* start Excerpted data *

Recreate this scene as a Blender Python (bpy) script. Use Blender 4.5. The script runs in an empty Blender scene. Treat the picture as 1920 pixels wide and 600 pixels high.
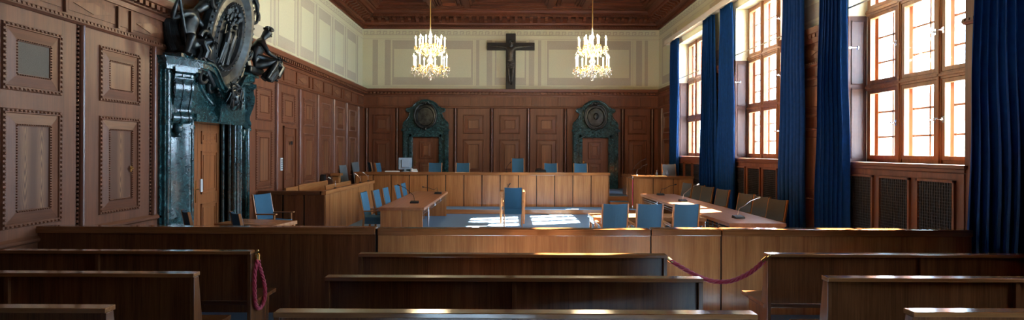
import bpy, bmesh, math, random
from mathutils import Vector, Matrix
random.seed(7)
S = bpy.context.scene
C = S.collection
PI = math.pi

# ---------------------------------------------------------------- camera, world, sun, exposure
cam_d = bpy.data.cameras.new('camera')
cam = bpy.data.objects.new('camera', cam_d); C.objects.link(cam); S.camera = cam
cam_d.sensor_width = 36.0
cam_d.lens = 1070.0/1920.0*36.0
cam_d.shift_x = 7.5/1920.0
cam_d.shift_y = -18.0/1920.0
cam_d.clip_start = 0.05; cam_d.clip_end = 300
cam.matrix_world = Matrix.Translation((0, 0, 1.75)) @ Matrix.Rotation(PI/2, 4, 'X') @ Matrix.Rotation(0.0042, 4, 'Z')

S.view_settings.view_transform = 'Standard'
S.view_settings.look = 'None'
S.view_settings.gamma = 1.0
S.view_settings.use_curve_mapping = False
S.view_settings.exposure = 2.15
S.cycles.use_denoising = True
S.cycles.max_bounces = 10
S.cycles.diffuse_bounces = 5
S.cycles.transparent_max_bounces = 16
S.cycles.sample_clamp_indirect = 6.0
S.cycles.caustics_reflective = False
S.cycles.caustics_refractive = False

SKY = 7.5
SUN = 58.0
world = bpy.data.worlds.new('sky'); S.world = world; world.use_nodes = True
wn = world.node_tree.nodes; bg = wn['Background']
bg.inputs['Color'].default_value = (0.58, 0.80, 1.0, 1); bg.inputs['Strength'].default_value = SKY

sun_d = bpy.data.lights.new('sun', 'SUN'); sun_d.energy = SUN; sun_d.angle = math.radians(0.6)
sun_d.color = (1.0, 0.93, 0.80)
sun = bpy.data.objects.new('sun', sun_d); C.objects.link(sun)
sun.location = (20, 10, 15)
sun.rotation_euler = Vector((-1.0, -0.40, -0.752)).to_track_quat('-Z', 'Y').to_euler()

XL, XR, YB, YF = -5.07, 5.24, 19.84, -4.0      # left wall, right wall, back wall, wall behind the camera
XF = 5.52                                       # plane of the inner window frames
WINS = [(15.27, 17.50), (10.91, 13.14), (6.55, 8.78), (2.19, 4.42)]
WZ0, WZ1 = 1.60, 5.02
for i, (a, b) in enumerate(WINS):               # daylight enters only here: sampling portals for the sky
    pd = bpy.data.lights.new('window_portal', 'AREA'); pd.shape = 'RECTANGLE'
    pd.size = WZ1-WZ0+0.2; pd.size_y = b-a+0.2; pd.cycles.is_portal = True
    po = bpy.data.objects.new('window_portal', pd); C.objects.link(po)
    po.location = (XF+0.24, (a+b)/2, (WZ0+WZ1)/2)
    po.rotation_euler = (0, PI/2, 0)            # shines towards -x

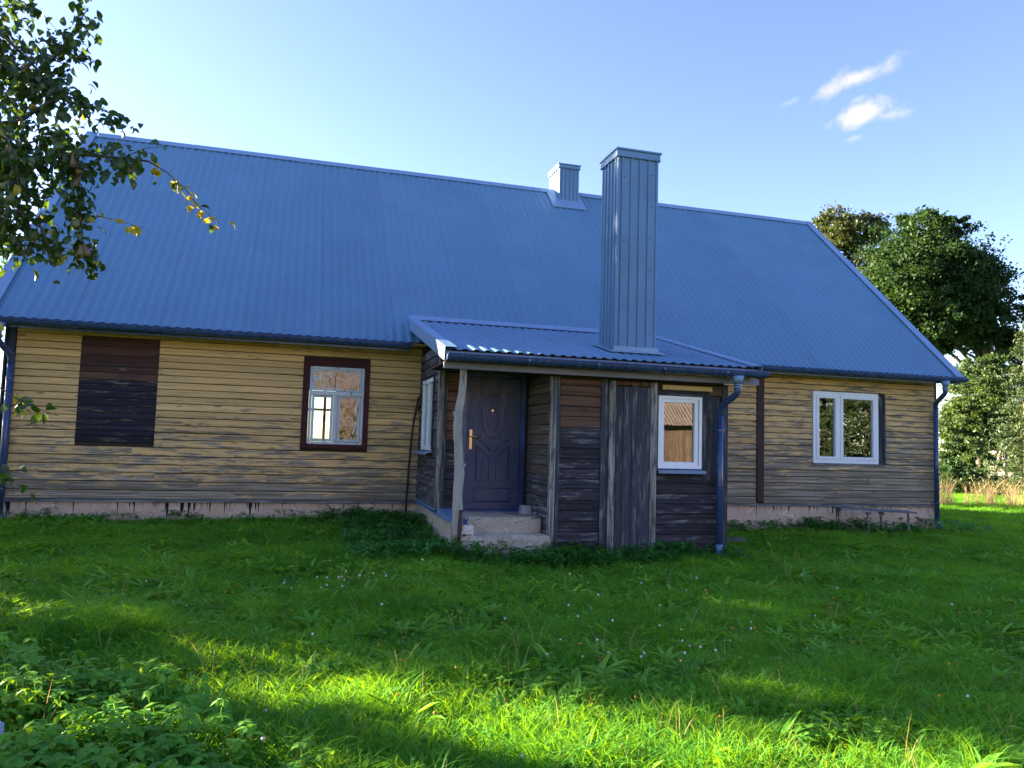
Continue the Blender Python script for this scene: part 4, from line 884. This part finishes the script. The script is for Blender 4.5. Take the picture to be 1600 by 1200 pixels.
# ------------------------------------------------------------------ pear tree: trunk left of the frame, boughs reach over
pt = thing('pear_tree', 'pear tree whose leafy fruiting boughs hang in at the upper left', 'tree', (-7.0, -5.3, -.45))
MB().tube([(-7.0, -5.3, -.8), (-7.0, -5.28, .5), (-6.95, -5.3, 1.6), (-6.8, -5.3, 2.6), (-6.6, -5.3, 3.8), (-6.5, -5.2, 5.2)], [.2, .16, .14, .12, .08, .03], 12).build('trunk', M['bark'], pt, smooth=True)
rp = random.Random(5); LP = []; LY = []; pears = []
def twig(pts, r0, dens, spread, yellow=0.0, leafp=True, np_=0, build=True):
    pts = [Vector(p) for p in pts]
    if build:
        n = len(pts); MB().tube(pts, [r0 * (1 - .75 * i / (n - 1)) for i in range(n)], 6).build('branch', M['twig'], pt, smooth=True)
    for i in range(len(pts) - 1):
        L = (pts[i + 1] - pts[i]).length; k = int(L * dens * 1.65)
        for j in range(k):
            q = pts[i].lerp(pts[i + 1], rp.random()) + Vector((rp.gauss(0, spread), rp.gauss(0, spread), rp.gauss(0, spread) - spread * .5))
            (LY if rp.random() < yellow else LP).append(q)
    for j in range(np_):
        i = rp.randrange(len(pts) - 1); pears.append(pts[i].lerp(pts[i + 1], rp.random()) + Vector((rp.uniform(-.08, .08), rp.uniform(-.08, .08), -.09)))
A = at
twig([(-6.7, -5.3, 3.2), A(-60, 200, 6.0), A(30, 190, 5.9), A(90, 150, 5.9)], .035, 150, .16, 0, True, 3)
twig([A(30, 150, 5.9), A(90, 85, 5.9), A(120, 40, 5.9), A(138, 12, 5.9)], .014, 130, .065)
twig([A(60, 60, 6.0), A(120, 78, 6.0), A(158, 102, 6.0)], .008, 42, .025)
twig([A(30, 0, 6.0), A(60, 15, 6.0), A(92, 50, 6.0)], .006, 20, .03)
twig([A(80, 140, 5.9), A(130, 160, 5.9), A(180, 180, 5.9), A(204, 190, 5.9)], .010, 75, .038)
twig([(-6.6, -5.3, 2.8), A(-40, 270, 5.8), A(50, 250, 5.7), A(120, 240, 5.7), A(170, 245, 5.7), A(232, 252, 5.7)], .03, 125, .07, .01, True, 6)
twig([A(232, 252, 5.7), A(262, 270, 5.7), A(290, 296, 5.7), A(310, 322, 5.7), A(345, 352, 5.7)], .006, 26, .022, .85)
twig([A(190, 248, 5.6), A(225, 232, 5.6), A(270, 228, 5.6)], .005, 14, .02)
twig([A(110, 240, 5.7), A(120, 290, 5.7), A(128, 350, 5.7), A(132, 408, 5.7)], .012, 150, .052, .0, True, 9)
twig([A(140, 336, 5.65), A(175, 342, 5.65), A(232, 358, 5.65)], .004, 13, .012, .55)
twig([A(75, 385, 5.7), A(100, 392, 5.7), A(148, 402, 5.7)], .004, 22, .02, .4)
twig([(-6.6, -5.3, 2.6), A(-30, 330, 5.8), A(30, 330, 5.7), A(62, 350, 5.7), A(78, 388, 5.7)], .025, 140, .085, .01, True, 8)
twig([A(-30, 240, 5.9), A(20, 270, 5.8), A(60, 320, 5.8)], .02, 150, .11, .01, True, 5)
twig([A(-50, 20, 6.2), A(10, 60, 6.1), A(60, 110, 6.0), A(100, 170, 6.0)], .02, 150, .13, .02, True, 4)
twig([A(-50, 120, 6.2), A(0, 190, 6.1), A(40, 260, 6.0)], .02, 150, .14, .01, True, 4)
twig([A(-60, -60, 6.4), A(0, -20, 6.3), A(45, 20, 6.2)], .02, 130, .12, .0)
twig([A(-40, 300, 6.1), A(20, 230, 6.0), A(75, 215, 5.9), A(125, 235, 5.8)], .014, 150, .10, .01, True, 4)
twig([A(-60, 330, 6.0), A(10, 360, 5.9), A(50, 375, 5.8)], .014, 150, .09, .02, True, 4)
twig([A(-40, 90, 6.3), A(30, 110, 6.2), A(85, 125, 6.1)], .014, 150, .10, .0)
twig([A(0, 190, 5.4), A(25, 250, 5.4), A(30, 310, 5.4)], .01, 90, .10, .06, True, 3)
twig([A(-90, 560, 4.1), A(-10, 600, 4.1), A(35, 628, 4.1), A(62, 640, 4.1), A(92, 650, 4.1)], .006, 26, .014, .15)
twig([A(-60, 690, 4.1), A(-10, 720, 4.1), A(14, 745, 4.1), A(22, 772, 4.1)], .005, 30, .022, .05)
twig([A(-60, 470, 4.4), A(-10, 492, 4.4), A(2, 499, 4.4)], .004, 16, .012, .9)
# pendant lower boughs outside the frame join the hanging twigs to the trunk
MB().tube([(-6.95, -5.3, 1.5), (-6.0, -6.4, 1.9), A(-120, 520, 4.3), A(-60, 560, 4.1)], [.03, .02, .012, .006], 6).build('branch', M['twig'], pt, smooth=True)
MB().tube([(-6.0, -6.4, 1.9), A(-140, 600, 4.3), A(-60, 690, 4.1)], [.014, .01, .005], 6).build('branch', M['twig'], pt, smooth=True)
MB().tube([(-6.0, -6.4, 1.9), A(-100, 450, 4.5), A(-60, 470, 4.4)], [.012, .008, .004], 6).build('branch', M['twig'], pt, smooth=True)
for k in range(22):                                           # the rest of the crown
    e = Vector((-6.9 + rp.uniform(-1.9, .7), -5.2 + rp.uniform(-1.6, 1.9), rp.uniform(2.6, 5.8))); s = Vector((-6.8, -5.3, rp.uniform(1.9, 4.2)))
    twig([s, s.lerp(e, .5) + Vector((0, 0, .2)), e], .025, 190, .22)
def pear_leaf_mesh(k, mat):
    L = .074; W = .045; c = [.010, -.006, .016][k]; xs = [0, .22, .5, .78, 1]; ws = [.0, .72, 1, .66, 0]; V = [(0, 0, .0)]; V = []
    for x, w in zip(xs, ws):
        z = -c * (2 * x - 1) ** 2 * 1.4 + c; V += [(L * x, -W / 2 * w, z + .007 * w), (L * x, 0, z), (L * x, W / 2 * w, z + .007 * w)]
    F = [(3 * i + j, 3 * i + 3 + j, 3 * i + 4 + j, 3 * i + 1 + j) for i in range(4) for j in range(2)]
    me = bpy.data.meshes.new('leaf'); me.from_pydata(V, [], F); me.materials.append(mat); me.polygons.foreach_set('use_smooth', [True] * len(F)); me.update(); return me
lm = [pear_leaf_mesh(k, M['pear_leaf']) for k in range(3)]; ly = [pear_leaf_mesh(k, M['pear_leaf_y']) for k in range(3)]
def seen(p):
    d = p - CAM_LOC; z = d.dot(f_); return z > 0 and -10 < 800 + 1193 * d.dot(r_) / z < 1600 and -10 < 600 - 1193 * d.dot(u_) / z < 1200
allL = [(p, lm) for p in LP] + [(p, ly) for p in LY]
vis = sorted([q for q in allL if seen(q[0])], key=lambda q: (q[1] is lm, (q[0] - CAM_LOC).dot(f_) + rp.uniform(0, .5)))[:290]; ids = {id(q) for q in vis}
def leaf_rot(): return (rp.gauss(0, .9), rp.gauss(.75, .5), rp.uniform(0, 2 * PI))
for p, ms in vis:
    o = link('leaf', ms[rp.randrange(3)], p, pt); o.rotation_euler = leaf_rot(); s = rp.uniform(.8, 1.25); o.scale = (s, s, s)
rest = {0: [], 1: []}
for q in allL:
    if id(q) not in ids: rest[0 if q[1] is lm else 1].append(q[0])
for kk, mats in ((0, M['pear_leaf']), (1, M['pear_leaf_y'])):
    if not rest[kk]: continue
    base = np.array([v.co[:] for v in (lm if kk == 0 else ly)[0].vertices]); fb = np.array([p.vertices[:] for p in lm[0].polygons]); P = np.array([p[:] for p in rest[kk]]); n = len(P)
    from mathutils import Euler
    R = np.array([np.array(Euler(leaf_rot()).to_matrix()) * rp.uniform(.8, 1.3) for _ in range(n)])
    V = (np.einsum('nij,vj->nvi', R, base) + P[:, None, :]).reshape(-1, 3); F = (fb[None] + (np.arange(n) * len(base))[:, None, None]).reshape(-1, 4)
    c = V.mean(0); link('leaf_mass', np_mesh('leaf_mass', V - c, F, mats, True), c.tolist(), pt, kind='stuff')
mb = MB(); mb.tube([(0, 0, .055), (0, 0, .04), (0, 0, .02), (0, 0, -.01), (0, 0, -.035), (0, 0, -.048)], [.003, .010, .016, .026, .024, .006], 12); o = mb.build('pear', M['pear'], pt, smooth=True, origin=(0, 0, 0)); pm = o.data; bpy.data.objects.remove(o)
for p in pears: o = link('pear', pm, p, pt); o.rotation_euler = (rp.gauss(0, .2), rp.gauss(0, .2), rp.uniform(0, 6)); s = rp.uniform(.85, 1.2); o.scale = (s, s, s)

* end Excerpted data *

Instructions to follow:
Write down every line from the opening of the listing to the line with "bg.inputs['Color'].default_value = (0.58, 0.80, 1.0, 1);", both included, and nothing else; the pictures are omitted.

Answer to the problem:
Recreate this scene as a Blender Python (bpy) script. Use Blender 4.5. The script runs in an empty Blender scene. Treat the picture as 1920 pixels wide and 600 pixels high.
import bpy, bmesh, math, random
from mathutils import Vector, Matrix
random.seed(7)
S = bpy.context.scene
C = S.collection
PI = math.pi

# ---------------------------------------------------------------- camera, world, sun, exposure
cam_d = bpy.data.cameras.new('camera')
cam = bpy.data.objects.new('camera', cam_d); C.objects.link(cam); S.camera = cam
cam_d.sensor_width = 36.0
cam_d.lens = 1070.0/1920.0*36.0
cam_d.shift_x = 7.5/1920.0
cam_d.shift_y = -18.0/1920.0
cam_d.clip_start = 0.05; cam_d.clip_end = 300
cam.matrix_world = Matrix.Translation((0, 0, 1.75)) @ Matrix.Rotation(PI/2, 4, 'X') @ Matrix.Rotation(0.0042, 4, 'Z')

S.view_settings.view_transform = 'Standard'
S.view_settings.look = 'None'
S.view_settings.gamma = 1.0
S.view_settings.use_curve_mapping = False
S.view_settings.exposure = 2.15
S.cycles.use_denoising = True
S.cycles.max_bounces = 10
S.cycles.diffuse_bounces = 5
S.cycles.transparent_max_bounces = 16
S.cycles.sample_clamp_indirect = 6.0
S.cycles.caustics_reflective = False
S.cycles.caustics_refractive = False

SKY = 7.5
SUN = 58.0
world = bpy.data.worlds.new('sky'); S.world = world; world.use_nodes = True
wn = world.node_tree.nodes; bg = wn['Background']
bg.inputs['Color'].default_value = (0.58, 0.80, 1.0, 1); bg.inputs['Strength'].default_value = SKY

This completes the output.